**DATA PROVIDED**
════════════════

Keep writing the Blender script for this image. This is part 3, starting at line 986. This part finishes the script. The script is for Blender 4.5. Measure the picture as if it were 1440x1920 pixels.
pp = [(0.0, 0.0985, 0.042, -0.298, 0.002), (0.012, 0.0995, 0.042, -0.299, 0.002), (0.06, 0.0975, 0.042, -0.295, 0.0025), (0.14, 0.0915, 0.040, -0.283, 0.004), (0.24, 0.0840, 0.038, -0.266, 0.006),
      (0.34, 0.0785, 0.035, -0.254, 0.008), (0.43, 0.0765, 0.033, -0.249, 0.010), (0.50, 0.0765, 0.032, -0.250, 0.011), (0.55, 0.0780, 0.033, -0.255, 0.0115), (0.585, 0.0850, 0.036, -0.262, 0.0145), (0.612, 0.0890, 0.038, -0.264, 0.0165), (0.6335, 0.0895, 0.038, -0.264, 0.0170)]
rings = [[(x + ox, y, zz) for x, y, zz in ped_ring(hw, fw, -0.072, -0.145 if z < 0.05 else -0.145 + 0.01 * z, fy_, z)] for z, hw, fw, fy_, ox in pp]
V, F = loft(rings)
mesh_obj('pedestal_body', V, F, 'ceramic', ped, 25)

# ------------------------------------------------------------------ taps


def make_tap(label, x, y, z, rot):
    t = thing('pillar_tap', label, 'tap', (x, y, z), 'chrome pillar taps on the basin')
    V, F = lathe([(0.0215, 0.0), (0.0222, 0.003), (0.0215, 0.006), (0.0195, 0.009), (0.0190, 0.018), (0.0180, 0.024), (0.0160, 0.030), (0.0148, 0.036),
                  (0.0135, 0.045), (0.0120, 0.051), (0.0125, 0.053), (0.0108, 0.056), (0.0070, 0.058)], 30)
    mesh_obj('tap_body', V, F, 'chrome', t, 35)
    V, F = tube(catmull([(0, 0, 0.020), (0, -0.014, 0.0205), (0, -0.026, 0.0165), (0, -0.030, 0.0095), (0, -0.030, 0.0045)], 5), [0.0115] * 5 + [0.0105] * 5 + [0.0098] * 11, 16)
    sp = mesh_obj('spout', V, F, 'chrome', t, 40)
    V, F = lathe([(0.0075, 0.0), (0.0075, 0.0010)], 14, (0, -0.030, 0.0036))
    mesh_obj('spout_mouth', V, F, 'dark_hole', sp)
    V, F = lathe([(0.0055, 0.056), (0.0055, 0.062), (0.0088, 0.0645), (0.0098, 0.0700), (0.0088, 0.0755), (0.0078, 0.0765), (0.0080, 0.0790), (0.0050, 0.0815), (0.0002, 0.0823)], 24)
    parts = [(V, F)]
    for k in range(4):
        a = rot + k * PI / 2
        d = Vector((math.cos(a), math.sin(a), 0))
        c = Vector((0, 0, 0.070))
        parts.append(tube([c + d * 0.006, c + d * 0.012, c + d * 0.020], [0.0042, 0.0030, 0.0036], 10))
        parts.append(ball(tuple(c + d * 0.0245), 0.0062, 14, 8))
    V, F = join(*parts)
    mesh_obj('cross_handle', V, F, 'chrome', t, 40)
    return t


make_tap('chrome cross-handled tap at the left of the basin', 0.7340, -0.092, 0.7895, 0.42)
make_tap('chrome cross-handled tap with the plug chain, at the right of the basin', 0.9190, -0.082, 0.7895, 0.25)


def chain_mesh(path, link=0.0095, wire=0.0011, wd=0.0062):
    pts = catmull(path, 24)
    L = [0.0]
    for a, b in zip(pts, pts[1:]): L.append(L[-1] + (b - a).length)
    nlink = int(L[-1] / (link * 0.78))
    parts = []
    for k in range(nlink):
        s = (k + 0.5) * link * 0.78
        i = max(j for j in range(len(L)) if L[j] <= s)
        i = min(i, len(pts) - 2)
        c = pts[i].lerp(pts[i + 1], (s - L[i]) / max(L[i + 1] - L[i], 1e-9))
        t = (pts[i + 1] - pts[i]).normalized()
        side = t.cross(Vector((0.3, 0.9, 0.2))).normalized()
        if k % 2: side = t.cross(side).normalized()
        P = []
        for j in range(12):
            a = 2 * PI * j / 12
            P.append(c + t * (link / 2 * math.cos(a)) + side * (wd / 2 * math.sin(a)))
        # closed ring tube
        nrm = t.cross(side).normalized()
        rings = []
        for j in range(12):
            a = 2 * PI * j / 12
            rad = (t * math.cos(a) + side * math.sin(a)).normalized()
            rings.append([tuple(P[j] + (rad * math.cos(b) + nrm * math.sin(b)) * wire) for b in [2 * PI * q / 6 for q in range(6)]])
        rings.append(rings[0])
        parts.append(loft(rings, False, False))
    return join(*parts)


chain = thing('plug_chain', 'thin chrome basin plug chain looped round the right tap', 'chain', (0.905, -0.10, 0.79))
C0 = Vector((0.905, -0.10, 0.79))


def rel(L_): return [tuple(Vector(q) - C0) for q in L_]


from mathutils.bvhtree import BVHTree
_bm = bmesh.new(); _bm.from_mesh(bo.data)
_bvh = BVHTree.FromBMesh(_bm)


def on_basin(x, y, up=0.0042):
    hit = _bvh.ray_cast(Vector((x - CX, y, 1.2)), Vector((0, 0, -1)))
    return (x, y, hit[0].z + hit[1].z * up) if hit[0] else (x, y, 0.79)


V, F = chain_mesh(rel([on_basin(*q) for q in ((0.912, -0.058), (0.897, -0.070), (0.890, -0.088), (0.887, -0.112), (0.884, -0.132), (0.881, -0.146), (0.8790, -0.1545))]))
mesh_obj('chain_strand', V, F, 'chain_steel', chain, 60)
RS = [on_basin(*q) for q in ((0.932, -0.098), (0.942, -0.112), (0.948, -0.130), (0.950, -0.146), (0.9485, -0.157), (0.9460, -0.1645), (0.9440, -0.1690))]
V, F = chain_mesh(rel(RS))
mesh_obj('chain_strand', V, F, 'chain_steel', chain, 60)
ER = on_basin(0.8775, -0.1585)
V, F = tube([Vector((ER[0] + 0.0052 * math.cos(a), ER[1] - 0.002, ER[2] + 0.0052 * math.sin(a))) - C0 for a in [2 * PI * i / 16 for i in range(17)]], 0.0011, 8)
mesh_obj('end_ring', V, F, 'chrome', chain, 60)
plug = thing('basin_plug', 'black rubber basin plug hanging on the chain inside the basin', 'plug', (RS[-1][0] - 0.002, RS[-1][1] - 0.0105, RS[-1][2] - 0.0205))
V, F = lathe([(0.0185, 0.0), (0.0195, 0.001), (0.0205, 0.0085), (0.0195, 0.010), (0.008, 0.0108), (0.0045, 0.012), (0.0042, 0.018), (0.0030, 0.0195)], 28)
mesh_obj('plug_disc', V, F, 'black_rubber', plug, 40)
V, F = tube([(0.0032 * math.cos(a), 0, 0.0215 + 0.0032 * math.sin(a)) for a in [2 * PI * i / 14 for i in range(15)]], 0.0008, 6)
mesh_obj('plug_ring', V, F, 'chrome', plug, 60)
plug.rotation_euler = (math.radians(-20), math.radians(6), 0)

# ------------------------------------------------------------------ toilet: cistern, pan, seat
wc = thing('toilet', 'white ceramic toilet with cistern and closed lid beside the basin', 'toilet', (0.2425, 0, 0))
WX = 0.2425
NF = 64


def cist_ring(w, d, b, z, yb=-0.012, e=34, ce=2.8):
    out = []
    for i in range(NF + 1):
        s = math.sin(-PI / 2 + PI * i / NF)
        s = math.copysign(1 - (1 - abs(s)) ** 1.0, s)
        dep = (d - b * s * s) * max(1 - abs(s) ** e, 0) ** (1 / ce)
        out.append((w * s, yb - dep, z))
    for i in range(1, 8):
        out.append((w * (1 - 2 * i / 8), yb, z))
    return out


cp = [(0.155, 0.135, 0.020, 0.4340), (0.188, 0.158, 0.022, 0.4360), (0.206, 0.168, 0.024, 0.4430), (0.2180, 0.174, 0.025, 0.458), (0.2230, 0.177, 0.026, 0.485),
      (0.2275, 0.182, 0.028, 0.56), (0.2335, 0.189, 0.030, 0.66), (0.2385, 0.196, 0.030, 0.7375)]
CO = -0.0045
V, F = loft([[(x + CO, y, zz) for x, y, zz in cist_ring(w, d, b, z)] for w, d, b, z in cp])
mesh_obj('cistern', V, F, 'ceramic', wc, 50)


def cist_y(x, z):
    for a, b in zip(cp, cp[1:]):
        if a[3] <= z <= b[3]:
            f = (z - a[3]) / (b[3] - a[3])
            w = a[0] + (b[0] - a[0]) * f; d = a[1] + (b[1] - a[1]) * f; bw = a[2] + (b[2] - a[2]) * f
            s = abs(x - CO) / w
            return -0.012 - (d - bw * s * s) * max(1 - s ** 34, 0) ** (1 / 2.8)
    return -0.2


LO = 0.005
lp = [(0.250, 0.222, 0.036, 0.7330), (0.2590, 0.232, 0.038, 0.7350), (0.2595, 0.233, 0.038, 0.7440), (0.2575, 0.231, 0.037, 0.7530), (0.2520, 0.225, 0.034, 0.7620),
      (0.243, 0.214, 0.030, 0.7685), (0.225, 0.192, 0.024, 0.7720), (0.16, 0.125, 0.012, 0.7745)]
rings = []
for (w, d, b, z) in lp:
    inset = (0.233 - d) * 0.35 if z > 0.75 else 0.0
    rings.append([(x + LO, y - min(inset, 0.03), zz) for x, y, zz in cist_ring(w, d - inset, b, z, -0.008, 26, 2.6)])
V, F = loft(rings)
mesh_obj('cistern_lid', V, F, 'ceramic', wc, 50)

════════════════

**DO THIS**
Exactly repeat the lines running from the top of the listing to the line bearing "mesh_obj('pedestal_body', V, F, 'ceramic', ped, 25)", both of those lines included, and only them.

**OUTPUT OF THE TASK**
Keep writing the Blender script for this image. This is part 3, starting at line 986. This part finishes the script. The script is for Blender 4.5. Measure the picture as if it were 1440x1920 pixels.
pp = [(0.0, 0.0985, 0.042, -0.298, 0.002), (0.012, 0.0995, 0.042, -0.299, 0.002), (0.06, 0.0975, 0.042, -0.295, 0.0025), (0.14, 0.0915, 0.040, -0.283, 0.004), (0.24, 0.0840, 0.038, -0.266, 0.006),
      (0.34, 0.0785, 0.035, -0.254, 0.008), (0.43, 0.0765, 0.033, -0.249, 0.010), (0.50, 0.0765, 0.032, -0.250, 0.011), (0.55, 0.0780, 0.033, -0.255, 0.0115), (0.585, 0.0850, 0.036, -0.262, 0.0145), (0.612, 0.0890, 0.038, -0.264, 0.0165), (0.6335, 0.0895, 0.038, -0.264, 0.0170)]
rings = [[(x + ox, y, zz) for x, y, zz in ped_ring(hw, fw, -0.072, -0.145 if z < 0.05 else -0.145 + 0.01 * z, fy_, z)] for z, hw, fw, fy_, ox in pp]
V, F = loft(rings)
mesh_obj('pedestal_body', V, F, 'ceramic', ped, 25)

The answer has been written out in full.